The Beginning of the End / Miriam Celaya

Venezuela-queman-bandera-cubana
The note pinned to the Cuban flag being burned says “Out of Venezuela”

HAVANA, Cuba – The stunning images of the National Guard repressing marches in Venezuela reveal a stark contrast between the capability achieved by mankind to communicate globally at breakneck speed and the existence of apelike behavior: the authorities using their beasts against unprotected civilians.

Things are not going very well in a nation whose president, supposedly democratically elected at the polls to lead to a successful destination all its citizens and not just his followers, has adopted repression as a resource to establish “peace”, while he stokes the fires of hatred and polarization as a means to “solve” the crisis, behavior which evidences the failure of his political performance beyond the period of time he may yet stay in power.

The complexity of the situation in Venezuela is also reflected in that the protests being held steadily since February 12th are not initiated or led from the well-known opposition figures, but are mostly student and civic demonstrations against a government trying to establish itself as a dictatorship. The discontent has been growing from within society, not only because of the increasing shortages and the growing gaps and civil liberties violations, but also since President Nicolas Maduro’s Parliament sought and obtained full freedom to exercise despotism at will.

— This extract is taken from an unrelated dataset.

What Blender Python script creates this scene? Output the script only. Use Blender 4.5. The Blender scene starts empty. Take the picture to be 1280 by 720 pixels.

And, though control of the situation has slipped from Maduro’s fingers, (if he ever had any control), and though he is deserving of, but sadly destined to go down in the country’s history as the perfect scapegoat of the Castro-Chávez experiment that seems to be reaching its end, the truth is that the late Hugo Chávez would not have been able to sustain indefinitely the Bolivarian project either, in the presence of an economy that had begun its countdown at the time of his death, after 14 years of nonsensical policies. The outcome is only a matter of time.

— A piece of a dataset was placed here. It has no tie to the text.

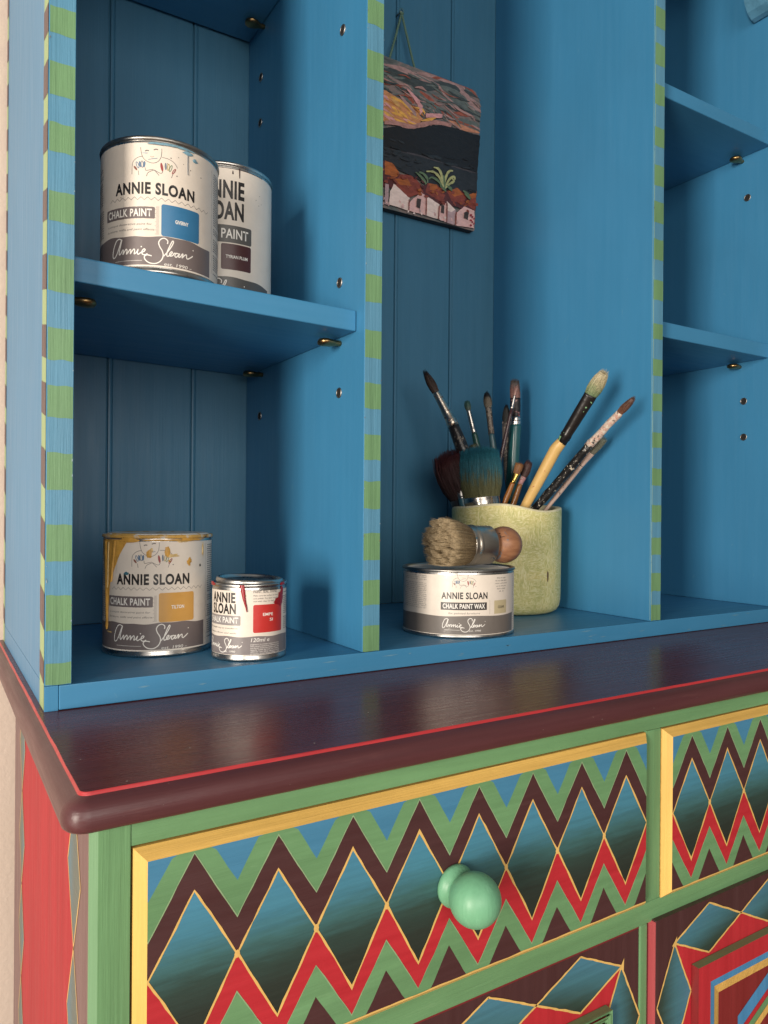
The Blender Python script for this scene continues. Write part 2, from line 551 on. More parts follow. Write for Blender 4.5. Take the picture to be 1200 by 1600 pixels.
for (y, z) in ((.050, .3335), (.2615, .3335)):
    place('shelf_pin', -1, (X1, y, z)); place('shelf_pin', 1, (T, y + .001, z + .0052))
for (y, z) in ((.050, .781), (.2636, .781)):
    place('shelf_pin', -1, (X1, y, z)); place('shelf_pin', 1, (T, y, z))
for (y, z) in ((.0621, .7095), (.262, .7095), (.0636, .389), (.262, .389)):
    place('shelf_pin', -1, (X3, y, z)); place('shelf_pin', 1, (X2 + T, y, z))
for (y, z) in ((.0496, .6596), (.0524, .3974), (.0519, .2824), (.2732, .7211), (.2743, .6626), (.2689, .2812)):
    place('peg_hole', -1, (X1 - .0002, y, z))
for (y, z) in ((.0531, .650), (.0566, .3347), (.0562, .2789), (.27, .650), (.27, .3347)):
    place('peg_hole', -1, (X3 - .0002, y, z))

# curved corner bracket under the top of the right bay
mb = MB()
prof = [(X3 - .0008, .905 + .0), (X3 - .004, .906)]
out = []
for i in range(15):
    a = math.radians(-100 + 95 * i / 14)
    out.append((X3 - .038 + .043 * math.cos(a) * .85 - .001, .972 + .062 * math.sin(a)))
poly = [(X3 - .0008, 1.10), (X3 - .0008, .915)] + [(X3 - .004, .9135), (X3 - .012, .915), (X3 - .022, .922), (X3 - .030, .934), (X3 - .035, .950), (X3 - .040, .975), (X3 - .055, 1.0), (X3 - .085, 1.02), (X3 - .12, 1.03), (X3 - .12, 1.10)]
vs = [(x, .012, z) for x, z in poly] + [(x, .042, z) for x, z in poly]
n = len(poly)
tri = geometry.tessellate_polygon([[Vector((x, z, 0)) for x, z in poly]])
fs = [tuple(t) for t in tri] + [tuple(n + i for i in reversed(t)) for t in tri] + [(i, (i + 1) % n, n + (i + 1) % n, n + i) for i in range(n)]
mb.add(vs, fs, dblue('x'))
mb.build('corner_bracket', hutch)

# screw hook for the picture cord
mb = MB()
cx, cz = .5225, .9105
pts = [(cx, YB + .002, cz), (cx, YB - .006, cz)] + [(cx, YB - .011 - .0048 * math.cos(math.radians(a)) + .0048, cz - .0048 + .0048 * math.cos(math.radians(a)) if False else cz + .0042 * math.sin(math.radians(a))) for a in (0,)]
mb.tube([(cx, YB + .002, cz), (cx, YB - .012, cz)], [.0013, .0013], M_DTIN, 10)
ring = []
for i in range(15):
    a = 2 * math.pi * i / 14
    ring.append((cx + .0036 * math.sin(a), YB - .0125, cz + .0036 * math.cos(a)))
mb.tube(ring, [.0012] * 15, paint('teal_blue_hook_paint', (0.05, 0.15, 0.2), 'z'), 8, caps=False)
mb.build('hook', hutch)

# ------------------------------------------------------------------ base cabinet
YC = -0.185
base = thing('base_cabinet', 'brightly painted dresser base with zigzag drawers, harlequin doors and plum worktop', 'cabinet', (0.51, 0.0, FLOOR_Z))
XS0, XS1 = 0.002, 1.024

# worktop: swept edge profile (inset, z)
CX0, CX1, CY0, CY1 = -0.0145, 1.0365, -0.1992, 0.3735
def ring_pts(d, rc=0.0145):
    r = max(0.0012, rc - d * 0.9)
    pts = []
    x0, x1, y0, y1 = CX0 + d, CX1 - d, CY0 + d, CY1
    pts.append((x0, y1))
    m = 24
    for i in range(1, m): pts.append((x0, y1 + (y0 + r - y1) * i / m))
    for i in range(9):
        a = math.radians(180 + 90 * i / 8)
        pts.append((x0 + r + r * math.cos(a), y0 + r + r * math.sin(a)))
    m = 60
    for i in range(1, m): pts.append((x0 + r + (x1 - x0 - 2 * r) * i / m, y0))
    for i in range(9):
        a = math.radians(270 + 90 * i / 8)
        pts.append((x1 - r + r * math.cos(a), y0 + r + r * math.sin(a)))
    m = 24
    for i in range(1, m): pts.append((x1, y0 + r + (y1 - y0 - r) * i / m))
    pts.append((x1, y1))
    return pts
M_TOP = counter_mat()
EDGE = paint('plum_edge_paint', (0.080, 0.0235, 0.027), 'x', 0.38, 0.18, spec=0.4, worn=(0.115, 0.042, 0.042), fleck=0.25, coat=0.12)
prof = [(.010, -.0212, 'e'), (.0050, -.0212, 'e'), (.0026, -.0205, 'e'), (.0010, -.0190, 'e'), (.0002, -.0165, 'e'), (0, -.0140, 'e'), (.0003, -.0108, 'e'), (.0013, -.0080, 'e'), (.0030, -.0054, 'e'), (.0054, -.0037, 'e'), (.0078, -.0026, 'e'), (.0092, -.0020, 'r'), (.0100, -.0004, 'r'), (.0104, 0.0, 't')]
rings = [ring_pts(p[0]) for p in prof]
n = len(rings[0])
mb = MB()
vs = []
for j, (p, rg) in enumerate(zip(prof, rings)):
    for i, (x, y) in enumerate(rg):
        dz = wob(x, y, 1, .0002, 60)
        off = wob(x + y, j * .01, 3, .0006, 45) if j in (11, 12, 13) else 0
        if y > 0.3: off = 0
        # off shifts the painted line in and out a little
        ccx, ccy = (CX0 + CX1) / 2, 0.1
        vs.append((x + (off if x < 0.1 and y > CY0 + .03 else 0), y + (off if y < CY0 + .03 else 0), p[1] + (dz if j < 11 else 0)))
fe = []; fr = []; fl = []
for j in range(len(prof) - 1):
    for i in range(n - 1):
        q = (j * n + i, j * n + i + 1, (j + 1) * n + i + 1, (j + 1) * n + i)
        (fr if prof[j][2] == 'r' else (fl if (i < 24 or i > n - 26) else fe)).append(q)
mb.add(vs, fe, EDGE, True)
mb.add(vs, fl, paint('plum_edge_paint', (0.080, 0.0235, 0.027), 'y', 0.38, 0.18, spec=0.4, worn=(0.115, 0.042, 0.042), fleck=0.25, coat=0.12), True)
mb.add(vs, fr, paint('red_line_paint', (0.42, 0.028, 0.034), 'x', 0.4, 0.2))
top = [Vector(vs[(len(prof) - 1) * n + i]) for i in range(n)]
mb.add([tuple(p) for p in top], [tuple(range(n))], M_TOP)
bot = [Vector(vs[i]) for i in range(n)]
mb.add([tuple(p) for p in bot], [tuple(reversed(range(n)))], EDGE)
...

The end of an alleged paradigm

It goes without saying that any leftist project inspired by a “Cuban Marx-Fidel-Martí” ideology — and for some years also “Chávez-Venezuelan” — which manages to achieve political power in Latin America, carries in itself all the essential elements that, though originally intended to perpetuate the new ruling class, leads instead to its failure: contempt for property, populism as a platform to support the political-ideological government programs, the destruction of the infrastructure and of the institutions inherited from earlier periods, the elimination or limitation (radical or gradual ) of civil liberties, the reformulation of the legal basis in favor of the interests of the new controlling power and the identification of an external enemy that hinders or prevents achieving government programs, among others.

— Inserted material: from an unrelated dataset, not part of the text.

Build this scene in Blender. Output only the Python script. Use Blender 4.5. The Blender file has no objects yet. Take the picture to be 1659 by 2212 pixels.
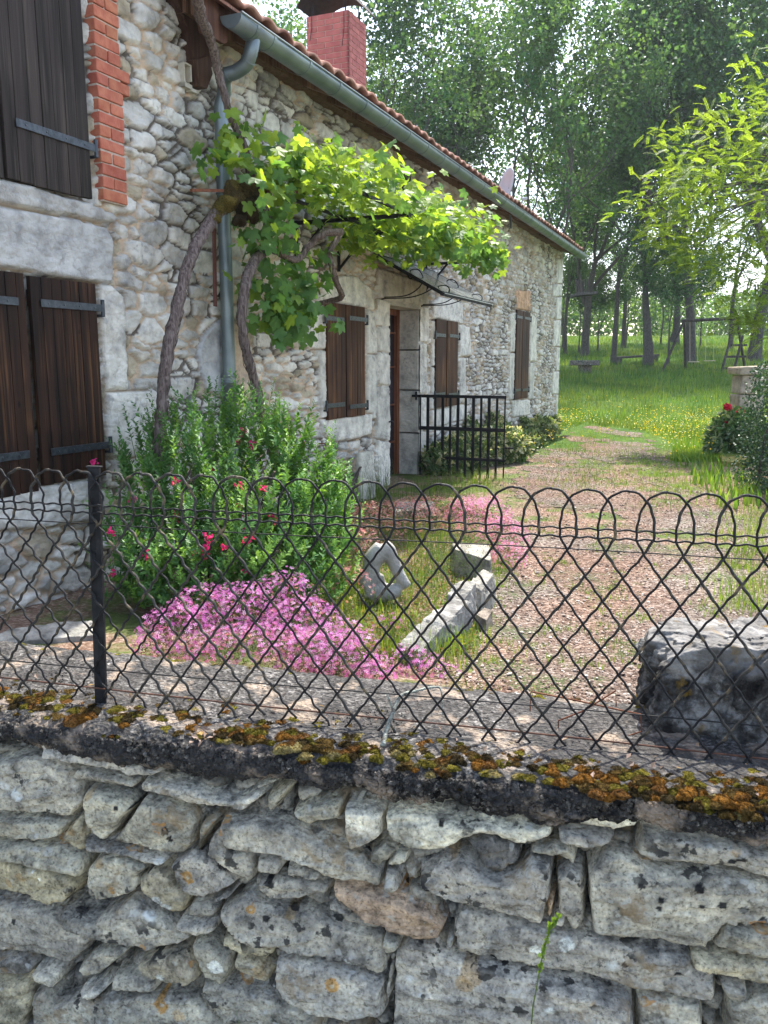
import bpy, math, random
import numpy as np
from math import radians as R_, sin, cos, tan, pi
from mathutils import Vector, Matrix

# ------------------------------------------------------------------ camera, sky, sun, exposure
C = bpy.context.scene.collection
scn = bpy.context.scene
EYE = 1.70
PITCH = R_(10.1)
FPX = 1800.0                      # focal length on a 1659 x 2212 picture
cam_d = bpy.data.cameras.new('camera')
cam = bpy.data.objects.new('camera', cam_d); C.objects.link(cam)
cam.location = (0, 0, EYE); cam.rotation_euler = (pi/2 - PITCH, 0, 0)
cam_d.sensor_fit = 'VERTICAL'; cam_d.sensor_height = 36; cam_d.lens = 36*FPX/2212
cam_d.clip_start = .05; cam_d.clip_end = 2000
scn.camera = cam

SUN_AZ, SUN_EL = R_(17), R_(57)   # azimuth clockwise from +Y
world = bpy.data.worlds.new("World"); scn.world = world; world.use_nodes = True
wt = world.node_tree; wt.nodes.clear()
sky = wt.nodes.new('ShaderNodeTexSky'); sky.sky_type = 'NISHITA'; sky.sun_disc = False
sky.sun_elevation = SUN_EL; sky.sun_rotation = SUN_AZ; sky.dust_density = 2.2; sky.air_density = 1.0
tc = wt.nodes.new('ShaderNodeTexCoord'); mp = wt.nodes.new('ShaderNodeMapping'); mp.inputs['Scale'].default_value = (1, 1, 2.6)
nz = wt.nodes.new('ShaderNodeTexNoise'); nz.inputs['Scale'].default_value = 2.6; nz.inputs['Detail'].default_value = 7
cr = wt.nodes.new('ShaderNodeValToRGB'); cr.color_ramp.elements[0].position = .44; cr.color_ramp.elements[1].position = .68
mx = wt.nodes.new('ShaderNodeMix'); mx.data_type = 'RGBA'; mx.inputs[7].default_value = (7, 7.3, 7.8, 1)
bgn = wt.nodes.new('ShaderNodeBackground'); bgn.inputs[1].default_value = .15
wo = wt.nodes.new('ShaderNodeOutputWorld'); L = wt.links.new
L(tc.outputs['Generated'], mp.inputs[0]); L(mp.outputs[0], nz.inputs['Vector']); L(nz.outputs[0], cr.inputs[0])
sx_ = wt.nodes.new('ShaderNodeSeparateXYZ'); L(tc.outputs['Generated'], sx_.inputs[0])
cz_ = wt.nodes.new('ShaderNodeValToRGB'); cz_.color_ramp.elements[0].position = .12; cz_.color_ramp.elements[0].color = (1, 1, 1, 1); cz_.color_ramp.elements[1].position = .42; cz_.color_ramp.elements[1].color = (.12, .12, .12, 1); L(sx_.outputs[2], cz_.inputs[0])
mm_ = wt.nodes.new('ShaderNodeMath'); mm_.operation = 'MULTIPLY'; L(cr.outputs[0], mm_.inputs[0]); L(cz_.outputs[0], mm_.inputs[1]); L(mm_.outputs[0], mx.inputs[0]); L(sky.outputs[0], mx.inputs[6]); L(mx.outputs[2], bgn.inputs[0]); L(bgn.outputs[0], wo.inputs[0])

sl = bpy.data.lights.new('sun', 'SUN'); sl.energy = 3.3; sl.angle = R_(.5); sl.color = (1, .95, .87)
so = bpy.data.objects.new('sun', sl); C.objects.link(so)
sd = Vector((sin(SUN_AZ)*cos(SUN_EL), cos(SUN_AZ)*cos(SUN_EL), sin(SUN_EL)))
so.rotation_euler = sd.to_track_quat('Z', 'Y').to_euler(); so.location = (0, 0, 30)

scn.view_settings.view_transform = 'Standard'; scn.view_settings.look = 'None'
scn.view_settings.exposure = 1.68; scn.view_settings.gamma = 1
scn.render.resolution_x = 768; scn.render.resolution_y = 1024
scn.render.engine = 'CYCLES'
scn.cycles.max_bounces = 6; scn.cycles.transparent_max_bounces = 6

rng = np.random.default_rng(7); random.seed(7)

# ------------------------------------------------------------------ placing points measured on the photo in the real place
def ray(px, py):
    u = (px-829.5)/FPX; v = (py-1106)/FPX
    yc = cos(PITCH)-v*sin(PITCH); zc = -sin(PITCH)-v*cos(PITCH)
    return u/yc, zc/yc            # x and z per metre of depth
def atY(px, py, Y):
    a, b = ray(px, py); return Vector((a*Y, Y, EYE+b*Y))
# house front plane: origin H0, direction U, outward normal NN
HA = R_(22.9); H0 = Vector((.10, 9.5, 0)); U = Vector((sin(HA), cos(HA), 0)); NN = Vector((cos(HA), -sin(HA), 0))
def hpt(s, d, z): return H0+U*s+NN*d+Vector((0, 0, z))
def hw(px, py, d=0.0):            # -> s, z on the plane d metres in front of the wall
    a, b = ray(px, py); o = H0+NN*d
    s = (a*o.y-o.x)/(U.x-a*U.y); Y = o.y+U.y*s
    return s, EYE+b*Y
def hp(px, py, d=0.0):
    s, z = hw(px, py, d); return hpt(s, d, z)
WN = math.hypot(1, .26)
def front_Y(x, off=0.0): return 1.90-.26*x-off
def fp(px, py, off=0.0):
    a, b = ray(px, py); Y = (1.90-off)/(1+.26*a); return a*Y, Y, EYE+b*Y
def fence_Y(x): return 2.035-.21*x
def fpt(px, py):
    a, b = ray(px, py); Y = 2.035/(1+.21*a); return Vector((a*Y, Y, EYE+b*Y))
def sm(a, b, x): t = np.clip((x-a)/(b-a), 0, 1); return t*t*(3-2*t)
def gz(x, y):
    x = np.asarray(x, float); y = np.asarray(y, float)
    z = .35+.13*sm(4.6, 2.7, y)
    yy = np.clip(y, 19, 72)
    z = z+.073*((yy-19)-3*(1-np.exp(-(yy-19)/3)))
    return z
def gpt(px, py):                  # where a photo point meets the terrain
    a, b = ray(px, py); lo = None; Y = 2.3
    while Y < 100:
        if EYE+b*Y <= float(gz(a*Y, Y)): break
        Y += .02 if Y < 15 else .1
    return Vector((a*Y, Y, float(gz(a*Y, Y))))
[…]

This last element, which decades ago allowed F. Castro to polarize society from his power base by establishing a watershed between the government and its supporters (the worthy ones, the Patriots) and those in the opposition (the evil ones, the stateless), currently constitutes a political immaturity that is not delivering the dividends of previous decades, since the ever-villain U.S. government is not showing too much interest in taking part in Latin-American conflicts, an issue that weakens the regional nationalistic outbursts of a sub-continent with a historical past plagued by the interventions of its powerful northern neighbor.

And if that were not enough, the so-called “Bolivarian revolution” supports, in addition, an extra burden: while Castro’s revolution assumed, relatively successfully, a regional symbolic leadership managed to date – this must be acknowledged — with great skill by the Cuban leadership, Chávez’s revolution risked economic leadership by subsidizing the region’s leftist and other related projects, squandering generously Venezuela’s natural energy resources with the consequent deterioration of its very economy, ultimately leading to the current crisis. In short, just like Fidel Castro long ago depicted himself as an image of the Messiah, Hugo Chávez, in his time, ended up as the image of a patron saint, while the fickle masses will end up someday seeing Maduro as “the guy who ruined everything.”

As for the rest, and for the detriment of the radical leftists, Venezuelan oil is the lifeline of that pipe dream called ALBA, conceived as an economic locomotive of the “Latin American integration” which has allowed so much nationalist populism to be reborn in a region particularly addicted to sentimentality and caudillos. Little fortune could be predicted in an alliance whose central axis has its household upside down. Just in case, each fairly astute chieftain should be reviewing his accounts and stuffing his personal savings under the mattress. When XXI century socialism eventually stops developing in its Chávez cocoon, it will drag with it whatever parasites are feeding on Venezuela. It is possible that, at least in that nation, a very long sleep awaits the fundamentalist left.